Post-Fukushima, disaster capitalism is disrupting the region’s recovery. Eco-friendliness could offer the solution
Debris is seen scattered near the Unit 6 reactor building of stricken Fukushima Dai-ichi nuclear power plant in Okuma town, Fukushima prefecture, northeastern Japan Tuesday, Feb. 28, 2012 (Credit: AP/Yoshikazu Tsuno, Pool)
This article originally appeared on Earth Island Journal.
Whatever happened to Japan’s sustainable reconstruction?
I asked myself that question as I stood on a beach in Sendai in northeastern Japan’s Miyagi Prefecture two weeks ago.
I had arrived in Miyagi via Fukushima, the prefecture just to the south. In Fukushima I talked to people living through the most intensely-scrutinized environmental disaster in Japan’s history: the triple meltdown at the Fukushima Daiichi nuclear power plant that followed the tsunami and earthquake of March 11, 2011. Over 150,000 people are still living as evacuees, often in tiny temporary houses and subsidized apartments, as efforts at decontamination moves slowly forward. Many told me they didn’t ever want to return home, no matter how safe the government promised they would be.
I was hoping to find a more positive story in Miyagi.
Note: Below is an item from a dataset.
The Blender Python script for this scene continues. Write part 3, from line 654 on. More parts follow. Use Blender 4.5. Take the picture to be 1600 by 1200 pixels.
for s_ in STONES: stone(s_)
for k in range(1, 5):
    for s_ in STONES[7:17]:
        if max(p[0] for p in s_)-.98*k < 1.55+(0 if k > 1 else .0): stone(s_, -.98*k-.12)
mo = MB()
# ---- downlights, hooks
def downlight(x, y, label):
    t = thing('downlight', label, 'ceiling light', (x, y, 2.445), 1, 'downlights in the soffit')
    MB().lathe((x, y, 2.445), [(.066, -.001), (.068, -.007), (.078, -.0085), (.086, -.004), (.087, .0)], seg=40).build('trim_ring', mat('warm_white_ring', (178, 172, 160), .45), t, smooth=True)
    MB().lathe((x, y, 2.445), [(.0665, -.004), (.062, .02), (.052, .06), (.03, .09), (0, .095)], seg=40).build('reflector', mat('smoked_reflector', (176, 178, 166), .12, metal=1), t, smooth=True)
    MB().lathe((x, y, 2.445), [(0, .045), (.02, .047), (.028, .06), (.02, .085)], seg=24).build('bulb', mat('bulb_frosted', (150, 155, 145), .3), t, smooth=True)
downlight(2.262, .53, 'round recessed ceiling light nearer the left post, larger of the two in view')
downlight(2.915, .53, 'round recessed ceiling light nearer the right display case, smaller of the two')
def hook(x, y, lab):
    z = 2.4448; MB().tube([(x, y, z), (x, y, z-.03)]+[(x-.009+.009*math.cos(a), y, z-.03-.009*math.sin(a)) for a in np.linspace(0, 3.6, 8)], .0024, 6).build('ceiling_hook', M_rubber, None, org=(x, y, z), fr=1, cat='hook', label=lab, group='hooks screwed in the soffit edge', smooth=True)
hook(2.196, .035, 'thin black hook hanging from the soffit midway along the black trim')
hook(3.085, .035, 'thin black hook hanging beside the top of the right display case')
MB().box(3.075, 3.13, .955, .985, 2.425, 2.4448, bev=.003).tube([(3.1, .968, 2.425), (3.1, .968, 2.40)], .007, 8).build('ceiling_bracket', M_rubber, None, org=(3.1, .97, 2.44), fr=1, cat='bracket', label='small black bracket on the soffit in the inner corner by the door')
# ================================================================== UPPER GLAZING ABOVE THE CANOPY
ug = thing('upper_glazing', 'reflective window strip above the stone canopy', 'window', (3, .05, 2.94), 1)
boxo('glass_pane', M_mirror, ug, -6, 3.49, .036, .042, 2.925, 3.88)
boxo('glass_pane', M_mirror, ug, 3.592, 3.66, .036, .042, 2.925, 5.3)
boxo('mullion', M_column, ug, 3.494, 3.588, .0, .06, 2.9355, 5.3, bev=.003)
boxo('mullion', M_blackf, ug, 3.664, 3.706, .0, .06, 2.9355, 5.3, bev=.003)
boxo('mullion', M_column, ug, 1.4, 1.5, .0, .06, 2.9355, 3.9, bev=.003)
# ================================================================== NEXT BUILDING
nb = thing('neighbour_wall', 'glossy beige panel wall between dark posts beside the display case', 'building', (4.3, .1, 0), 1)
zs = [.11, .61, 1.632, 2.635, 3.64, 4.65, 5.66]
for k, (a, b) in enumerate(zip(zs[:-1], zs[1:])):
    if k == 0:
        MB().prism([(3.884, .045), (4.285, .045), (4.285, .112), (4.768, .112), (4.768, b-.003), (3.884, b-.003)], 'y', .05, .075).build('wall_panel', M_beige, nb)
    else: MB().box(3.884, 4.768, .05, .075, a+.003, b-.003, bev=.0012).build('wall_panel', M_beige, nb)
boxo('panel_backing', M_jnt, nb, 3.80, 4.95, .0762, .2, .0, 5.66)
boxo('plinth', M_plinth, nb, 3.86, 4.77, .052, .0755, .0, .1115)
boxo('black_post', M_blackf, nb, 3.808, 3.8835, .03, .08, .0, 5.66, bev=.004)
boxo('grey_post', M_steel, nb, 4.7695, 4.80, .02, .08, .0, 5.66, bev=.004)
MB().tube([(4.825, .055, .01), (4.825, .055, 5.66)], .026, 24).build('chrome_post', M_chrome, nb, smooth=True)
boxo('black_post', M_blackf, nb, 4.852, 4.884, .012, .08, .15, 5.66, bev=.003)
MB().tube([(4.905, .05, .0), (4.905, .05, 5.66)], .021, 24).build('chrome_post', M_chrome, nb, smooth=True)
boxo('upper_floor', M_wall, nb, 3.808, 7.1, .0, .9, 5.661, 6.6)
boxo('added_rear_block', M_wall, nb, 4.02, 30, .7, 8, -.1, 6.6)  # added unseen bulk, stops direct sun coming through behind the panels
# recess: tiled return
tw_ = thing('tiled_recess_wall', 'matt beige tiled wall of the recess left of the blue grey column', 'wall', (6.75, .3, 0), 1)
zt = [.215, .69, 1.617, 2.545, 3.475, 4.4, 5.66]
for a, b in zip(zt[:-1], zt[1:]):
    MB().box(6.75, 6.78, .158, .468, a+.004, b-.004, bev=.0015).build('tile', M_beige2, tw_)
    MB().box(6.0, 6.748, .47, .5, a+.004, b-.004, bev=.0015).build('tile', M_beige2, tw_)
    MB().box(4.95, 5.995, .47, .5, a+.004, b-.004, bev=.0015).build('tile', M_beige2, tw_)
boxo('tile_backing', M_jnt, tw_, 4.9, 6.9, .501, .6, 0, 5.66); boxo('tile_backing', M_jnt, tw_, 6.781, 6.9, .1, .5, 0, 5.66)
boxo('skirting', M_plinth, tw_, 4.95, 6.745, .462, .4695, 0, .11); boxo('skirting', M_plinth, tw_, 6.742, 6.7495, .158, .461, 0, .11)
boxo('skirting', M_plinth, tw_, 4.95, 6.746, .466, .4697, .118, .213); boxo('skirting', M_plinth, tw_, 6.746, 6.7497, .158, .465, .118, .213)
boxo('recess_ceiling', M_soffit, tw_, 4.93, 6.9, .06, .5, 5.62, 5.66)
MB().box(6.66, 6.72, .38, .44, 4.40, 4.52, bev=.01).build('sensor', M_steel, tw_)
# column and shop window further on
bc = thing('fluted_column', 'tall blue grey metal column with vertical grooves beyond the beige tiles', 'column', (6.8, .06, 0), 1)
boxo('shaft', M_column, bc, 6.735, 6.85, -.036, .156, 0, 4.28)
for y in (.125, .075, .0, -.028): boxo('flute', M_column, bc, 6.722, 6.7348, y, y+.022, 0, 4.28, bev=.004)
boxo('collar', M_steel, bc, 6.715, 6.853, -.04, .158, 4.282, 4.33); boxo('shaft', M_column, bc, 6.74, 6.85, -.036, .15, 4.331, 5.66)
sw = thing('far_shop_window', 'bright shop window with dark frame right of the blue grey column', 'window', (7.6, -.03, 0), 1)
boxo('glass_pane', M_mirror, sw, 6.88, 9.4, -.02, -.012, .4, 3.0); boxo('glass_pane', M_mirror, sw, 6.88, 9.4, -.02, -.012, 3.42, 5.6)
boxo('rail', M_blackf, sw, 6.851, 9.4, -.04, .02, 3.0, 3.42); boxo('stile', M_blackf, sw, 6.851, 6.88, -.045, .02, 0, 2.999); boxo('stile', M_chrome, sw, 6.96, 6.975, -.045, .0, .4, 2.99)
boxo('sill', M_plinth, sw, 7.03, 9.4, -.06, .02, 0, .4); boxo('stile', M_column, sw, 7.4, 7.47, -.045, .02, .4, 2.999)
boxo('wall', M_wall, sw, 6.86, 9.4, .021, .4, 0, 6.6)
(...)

A year-and-a-half earlier, I had taken a similar trip up the northeastern coast of Japan. Afterwards, I wrote about how the tsunami that destroyed so many lives had also opened up an opportunity for new ways of making and living in cities. At the beginning of the article, I quoted a high-level bureaucrat as writing: “We will do everything we can to promote ‘smart cities’ and build a sustainable, low-carbon society in the region.”
The implication was that instead of the “disaster capitalism” that journalist Naomi Klein has documented in the aftermath of events like Hurricane Katrina, we might see its benevolent sister: “disaster environmentalism.”